Sri Lanka to Vote on Anti-Conversion Bill

The Sri Lankan government will cast a deciding vote on anti-conversion legislation in April despite sharp criticism, news agencies and persecution watchdogs reported this week.

The “Act for the Protection of Religious Freedom,” approved in principle by the Sri Lankan cabinet in June 2004, stipulates that no person should “attempt to convert or aid or abet acts of conversion of a person to a different religion,” according to a recent report by Compass Direct. In practical terms, the Act makes conversion from one religion to another illegal under any circumstances.

Last year, two separate anti-conversion bills were proposed—one by the Jathika Hela Urumaya (JHU), a Buddhist political party; and one by Ratnasiri Wickremanayake, the Minister of Buddhist Affairs.

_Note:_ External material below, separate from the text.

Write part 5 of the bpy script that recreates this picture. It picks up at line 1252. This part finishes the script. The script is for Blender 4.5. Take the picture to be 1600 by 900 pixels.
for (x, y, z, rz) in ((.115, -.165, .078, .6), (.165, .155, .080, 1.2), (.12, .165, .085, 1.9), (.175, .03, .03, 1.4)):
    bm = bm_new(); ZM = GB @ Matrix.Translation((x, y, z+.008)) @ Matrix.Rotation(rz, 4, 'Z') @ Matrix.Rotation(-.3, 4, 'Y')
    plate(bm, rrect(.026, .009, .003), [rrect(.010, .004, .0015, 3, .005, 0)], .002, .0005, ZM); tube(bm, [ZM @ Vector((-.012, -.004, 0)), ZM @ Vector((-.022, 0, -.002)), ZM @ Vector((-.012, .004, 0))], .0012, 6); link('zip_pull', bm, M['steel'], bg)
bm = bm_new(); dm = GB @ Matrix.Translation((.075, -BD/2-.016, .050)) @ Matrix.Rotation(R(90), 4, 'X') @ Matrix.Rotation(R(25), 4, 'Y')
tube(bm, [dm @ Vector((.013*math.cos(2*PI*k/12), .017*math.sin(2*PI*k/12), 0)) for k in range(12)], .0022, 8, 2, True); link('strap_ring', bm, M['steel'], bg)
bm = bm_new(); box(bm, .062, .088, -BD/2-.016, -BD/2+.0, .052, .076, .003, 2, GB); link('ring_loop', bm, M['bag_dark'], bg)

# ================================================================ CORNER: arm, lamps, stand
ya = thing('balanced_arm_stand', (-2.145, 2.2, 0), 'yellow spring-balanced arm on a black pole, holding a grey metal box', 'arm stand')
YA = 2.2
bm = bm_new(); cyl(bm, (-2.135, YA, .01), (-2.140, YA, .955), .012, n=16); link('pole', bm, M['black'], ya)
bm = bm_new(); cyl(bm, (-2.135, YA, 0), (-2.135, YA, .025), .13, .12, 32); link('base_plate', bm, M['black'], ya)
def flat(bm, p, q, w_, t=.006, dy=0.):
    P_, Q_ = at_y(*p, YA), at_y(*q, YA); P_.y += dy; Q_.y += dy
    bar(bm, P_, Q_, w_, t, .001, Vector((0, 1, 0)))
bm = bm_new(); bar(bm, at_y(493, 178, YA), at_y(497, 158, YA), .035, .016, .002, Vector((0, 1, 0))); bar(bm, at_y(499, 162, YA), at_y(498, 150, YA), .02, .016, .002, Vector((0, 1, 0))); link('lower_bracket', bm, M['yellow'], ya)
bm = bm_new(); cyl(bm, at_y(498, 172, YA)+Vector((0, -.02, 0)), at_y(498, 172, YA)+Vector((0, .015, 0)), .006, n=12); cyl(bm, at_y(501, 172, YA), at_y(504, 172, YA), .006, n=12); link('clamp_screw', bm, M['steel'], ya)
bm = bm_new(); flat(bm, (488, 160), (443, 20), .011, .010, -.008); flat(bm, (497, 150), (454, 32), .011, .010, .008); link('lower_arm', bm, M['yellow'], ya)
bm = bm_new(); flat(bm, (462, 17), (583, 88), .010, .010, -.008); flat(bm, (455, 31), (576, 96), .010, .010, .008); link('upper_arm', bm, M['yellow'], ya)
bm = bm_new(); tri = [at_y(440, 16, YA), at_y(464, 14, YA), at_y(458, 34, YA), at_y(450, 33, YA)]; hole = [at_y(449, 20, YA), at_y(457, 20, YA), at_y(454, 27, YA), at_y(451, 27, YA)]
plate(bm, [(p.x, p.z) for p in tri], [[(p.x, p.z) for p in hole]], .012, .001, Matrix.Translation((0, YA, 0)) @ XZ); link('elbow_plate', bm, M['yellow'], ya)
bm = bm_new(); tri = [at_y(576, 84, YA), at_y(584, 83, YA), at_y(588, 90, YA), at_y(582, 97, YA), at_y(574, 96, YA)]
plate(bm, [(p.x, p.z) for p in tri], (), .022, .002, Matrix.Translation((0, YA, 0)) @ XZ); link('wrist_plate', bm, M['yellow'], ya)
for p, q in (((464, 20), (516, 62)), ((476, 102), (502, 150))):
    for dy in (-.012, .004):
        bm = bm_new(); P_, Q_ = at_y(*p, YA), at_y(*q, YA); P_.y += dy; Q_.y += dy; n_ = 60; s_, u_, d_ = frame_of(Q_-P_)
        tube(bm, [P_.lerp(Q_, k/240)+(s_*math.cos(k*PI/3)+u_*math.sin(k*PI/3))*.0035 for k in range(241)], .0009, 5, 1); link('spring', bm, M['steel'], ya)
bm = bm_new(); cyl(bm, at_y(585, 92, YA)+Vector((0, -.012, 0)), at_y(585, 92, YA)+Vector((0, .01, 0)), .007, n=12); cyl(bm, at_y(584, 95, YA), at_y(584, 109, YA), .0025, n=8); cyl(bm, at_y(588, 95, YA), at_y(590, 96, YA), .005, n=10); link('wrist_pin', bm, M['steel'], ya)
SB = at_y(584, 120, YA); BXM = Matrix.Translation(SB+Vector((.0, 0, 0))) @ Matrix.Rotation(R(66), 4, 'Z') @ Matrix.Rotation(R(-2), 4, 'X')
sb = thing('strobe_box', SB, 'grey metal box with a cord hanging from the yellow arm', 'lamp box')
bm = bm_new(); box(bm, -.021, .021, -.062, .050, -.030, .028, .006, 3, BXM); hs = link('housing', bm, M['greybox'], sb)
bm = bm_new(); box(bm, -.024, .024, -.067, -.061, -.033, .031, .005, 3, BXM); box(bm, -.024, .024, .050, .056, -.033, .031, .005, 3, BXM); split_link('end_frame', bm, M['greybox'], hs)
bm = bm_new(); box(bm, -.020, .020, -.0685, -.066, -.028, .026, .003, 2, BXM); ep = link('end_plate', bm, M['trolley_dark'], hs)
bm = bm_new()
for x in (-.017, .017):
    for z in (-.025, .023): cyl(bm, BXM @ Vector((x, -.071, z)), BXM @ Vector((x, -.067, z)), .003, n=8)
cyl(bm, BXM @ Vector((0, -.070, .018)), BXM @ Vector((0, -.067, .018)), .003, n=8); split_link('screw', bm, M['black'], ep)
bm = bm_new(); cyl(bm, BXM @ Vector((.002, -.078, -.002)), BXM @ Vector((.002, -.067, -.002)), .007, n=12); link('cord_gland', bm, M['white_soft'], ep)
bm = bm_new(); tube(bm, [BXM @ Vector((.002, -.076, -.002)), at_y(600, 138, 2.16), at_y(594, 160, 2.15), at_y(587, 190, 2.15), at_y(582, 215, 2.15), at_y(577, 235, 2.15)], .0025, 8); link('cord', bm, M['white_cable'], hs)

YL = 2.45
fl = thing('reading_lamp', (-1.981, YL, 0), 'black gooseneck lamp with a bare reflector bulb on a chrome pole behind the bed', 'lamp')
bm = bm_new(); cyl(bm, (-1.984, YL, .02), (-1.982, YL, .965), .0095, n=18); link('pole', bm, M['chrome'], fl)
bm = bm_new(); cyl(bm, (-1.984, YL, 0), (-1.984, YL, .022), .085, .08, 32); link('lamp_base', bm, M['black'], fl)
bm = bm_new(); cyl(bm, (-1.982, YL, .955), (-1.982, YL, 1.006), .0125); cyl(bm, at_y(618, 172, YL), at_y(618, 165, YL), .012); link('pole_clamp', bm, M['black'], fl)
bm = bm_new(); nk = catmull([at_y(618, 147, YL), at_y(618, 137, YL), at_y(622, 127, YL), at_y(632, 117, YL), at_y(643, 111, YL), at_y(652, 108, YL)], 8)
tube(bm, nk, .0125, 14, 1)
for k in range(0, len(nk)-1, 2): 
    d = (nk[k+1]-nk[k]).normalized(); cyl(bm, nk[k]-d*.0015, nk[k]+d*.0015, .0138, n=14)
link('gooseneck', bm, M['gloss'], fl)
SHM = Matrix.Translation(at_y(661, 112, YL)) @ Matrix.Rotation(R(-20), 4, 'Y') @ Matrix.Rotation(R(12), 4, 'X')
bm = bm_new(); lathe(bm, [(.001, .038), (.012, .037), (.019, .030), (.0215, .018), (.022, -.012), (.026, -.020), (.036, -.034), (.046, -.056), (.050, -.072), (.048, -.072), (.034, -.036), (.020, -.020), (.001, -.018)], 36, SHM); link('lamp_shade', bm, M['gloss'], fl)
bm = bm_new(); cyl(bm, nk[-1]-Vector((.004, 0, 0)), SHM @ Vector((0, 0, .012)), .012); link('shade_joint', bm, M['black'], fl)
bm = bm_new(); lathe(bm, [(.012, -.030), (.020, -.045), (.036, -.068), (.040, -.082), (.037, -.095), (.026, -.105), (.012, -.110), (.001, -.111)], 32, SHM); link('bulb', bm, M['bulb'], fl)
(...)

In August 2004, the Supreme Court ruled JHU’s “Bill for the Prohibition of Forcible Conversion” unconstitutional, pointing out that two sections of the bill violated the constitution, which guarantees freedom of thought, conscience and religion.

Meanwhile, Wickremanayake’s “Act for the Protection of Religious Freedom,” which Compass reports as being ore stringent than the JHU bill, aims to “prohibit conversion to other religions,” according to an article in Sri Lanka’s Daily Mirror on Mar. 18.

“A person found guilty of contravening these provisions will be liable for a prison sentence of not over five years or a fine not exceeding 100,000 rupees [$1,005],” the Daily Mirror wrote, according to Compass.

Additionally, “If the offense is committed against a minor, the accused will be liable for a prison sentence not exceeding seven years or a fine not exceeding 500,000 rupees [$5,027].”

Should the Act become law, it will almost certainly affect tsunami relief efforts carried out by religious groups. Under the new law, acts of charity and goodwill may be viewed as attempts at conversion, leaving relief organizations open to stiff government penalties and possible imprisonment.

Compass reports that Cabinet Minister Jeyaraj Fernandopulle acknowledged the controversial nature of the bill and said MPs [Members of Parliament] would be free to vote “according to their own conscience,” rather than along party lines.

Meanwhile, many Christians feel the bill—like the JHU’s—is an attempt by the Buddhist party to suppress the growth of Christianity and stir up popular opposition to the Christian faith following the notable decline of Buddhism and the growth of Christian churches in rural areas.

Currently, Christians constitute eight percent of Sri Lanka’s population of 19.9 million people.

Compass states that MPs are expected to cast a deciding vote on Wickremanayake’s bill in April.